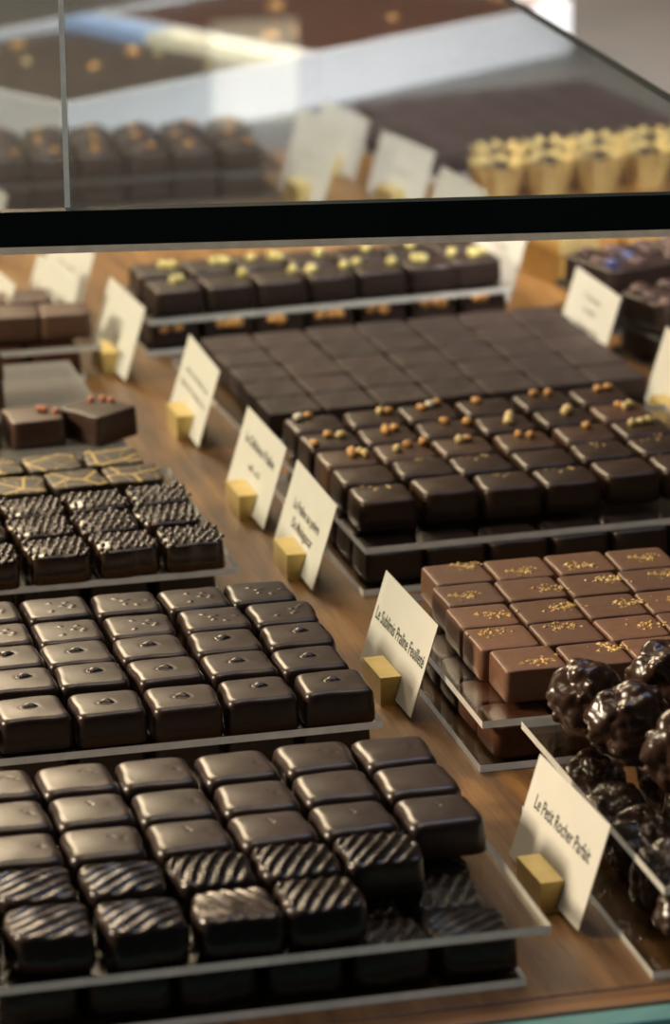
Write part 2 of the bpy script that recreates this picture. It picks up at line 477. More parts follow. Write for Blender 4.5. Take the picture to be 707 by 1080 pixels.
# ------------------------------------------------------------------ tray one (nearest, left)
def one(mesh_key, name, desc, group, z, where, x, y, rz=None, cat='chocolate', idx=None):
    ms = ME[mesh_key]
    me = ms[idx] if idx is not None else random.choice(ms)
    o = place(name, me, (x, y, z), jr() if rz is None else rz)
    tag(o, f'{desc}, {where}', cat, group)
    return o

mm = lambda L: [(a / 1000, b / 1000) for a, b in L]
T1 = [mm([(157, 1173), (188, 1170), (219, 1167), (251, 1167), (281, 1168)]),
      mm([(157, 1203), (188, 1202), (219, 1200), (250, 1199.5), (280, 1199), (310.5, 1201)]),
      mm([(158, 1233), (189, 1233), (218.5, 1232), (249, 1230), (279, 1229.5), (309, 1231), (340, 1229)]),
      mm([(160, 1265), (190.5, 1264), (220, 1263), (249.5, 1260), (280, 1259.5), (310, 1262), (340, 1260)]),
      mm([(161, 1296), (191, 1295), (220, 1294), (249.5, 1292), (279.5, 1290.5), (310, 1292), (339.5, 1290)])]
RIDX = {(1, 1): 3, (1, 2): 5, (1, 3): 1, (1, 4): 0, (1, 5): 1, (2, 1): 4, (2, 2): 3, (2, 3): 2, (2, 4): 1, (2, 5): 0, (2, 6): 0}
def f1(i, k, x, y, where):
    if i <= 2:
        one('ridged', 'ridged_chocolate', 'ridged dark chocolate', 'ridged chocolates on the front left tray', ZU, where, x, y, idx=RIDX[(i, k)])
    else:
        one('smooth', 'smooth_chocolate', 'smooth domed dark chocolate', 'smooth domed chocolates on the front left tray', ZU, where, x, y)
lay(T1, 'right', f1, 'front left tray')
def lower(rows, side, tray, key='under', name='layered_chocolate', desc='lower-layer dark chocolate', extra=None):
    def f(i, k, x, y, where):
        o = one(key, name, desc, f'lower layer chocolates of the {tray}', ZL, where, x, y)
        if extra: extra(o, i, k)
    lay(rows, side, f, tray)
lower([[(.333 - .0303 * k, 1.1655) for k in range(6)], [(.331 - .0303 * k, 1.196) for k in range(6)]] +
      [[(.333, 1.227)], [(.333, 1.258)], [(.333 - .0303 * k, 1.289) for k in range(6)]], 'right', 'front left tray', key='ridged')
sheet(.09, .3475, 1.1455, 1.316, Z0, 'lower clear acrylic sheet of the front left tray')
sheet(.09, .3575, 1.150, 1.318, ZS, 'upper clear acrylic sheet of the front left tray')

# ------------------------------------------------------------------ tray two (dotted tops)
T2 = [mm([(186, 1371), (216, 1369), (245.5, 1367), (275, 1365.5), (304.5, 1366), (335, 1366)]),
      mm([(188, 1402), (217.5, 1401), (245.5, 1400), (275, 1398), (304, 1397), (332.5, 1395)]),
      mm([(188, 1429), (217, 1428), (244.5, 1426), (274, 1425), (304.5, 1423.5), (334.5, 1423.5)]),
      mm([(189, 1456), (217, 1455), (245.5, 1452), (275, 1451), (306, 1451), (335, 1451)]),
      mm([(217, 1483), (246, 1481.5), (275, 1480), (303.5, 1478), (331.5, 1478.5)])]
def f2(i, k, x, y, where):
    if i <= 3: one('dotted', 'dotted_chocolate', 'dark chocolate with raised centre dot', 'dotted chocolates on the second left tray', ZU, where, x, y)
    else: one('speckled', 'speckled_chocolate', 'dark chocolate with lightly pitted top', 'pitted chocolates on the second left tray', ZU, where, x, y)
lay(T2, 'right', f2, 'second left tray')
lower([[(.334 - .0297 * k, 1.368) for k in range(5)], [(.334, 1.397)], [(.334, 1.4255)], [(.334 - .0297 * k, 1.454) for k in range(5)]], 'right', 'second left tray')
sheet(.11, .350, 1.349, 1.497, Z0, 'lower clear acrylic sheet of the second left tray')
sheet(.11, .3515, 1.3525, 1.498, ZS, 'upper clear acrylic sheet of the second left tray')

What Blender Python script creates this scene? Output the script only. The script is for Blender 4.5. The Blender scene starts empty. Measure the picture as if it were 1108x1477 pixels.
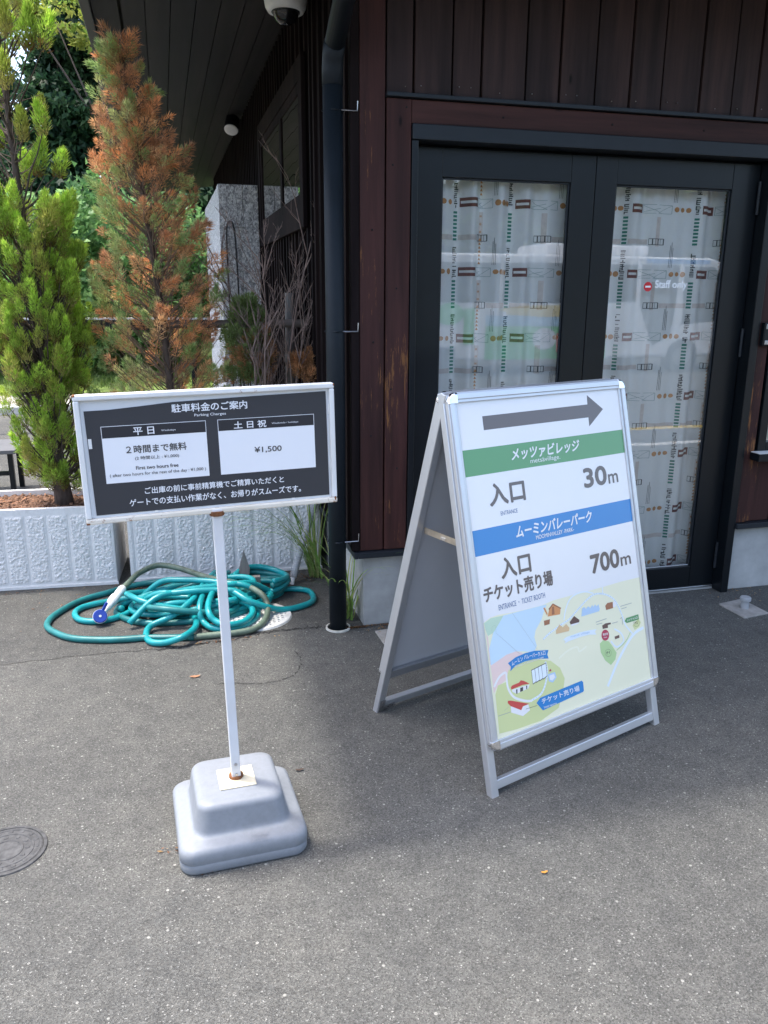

What the exercise asks: Copy each line of the preceding data that contains the string "script".

Final answer:
Write part 2 of the bpy script that recreates this picture. It picks up at line 477. More parts follow. Write for Blender 4.5. Take the picture to be 707 by 1080 pixels.
What Blender Python script creates this scene? Output the script only. The script is for Blender 4.5. The Blender scene starts empty. Measure the picture as if it were 1108x1477 pixels.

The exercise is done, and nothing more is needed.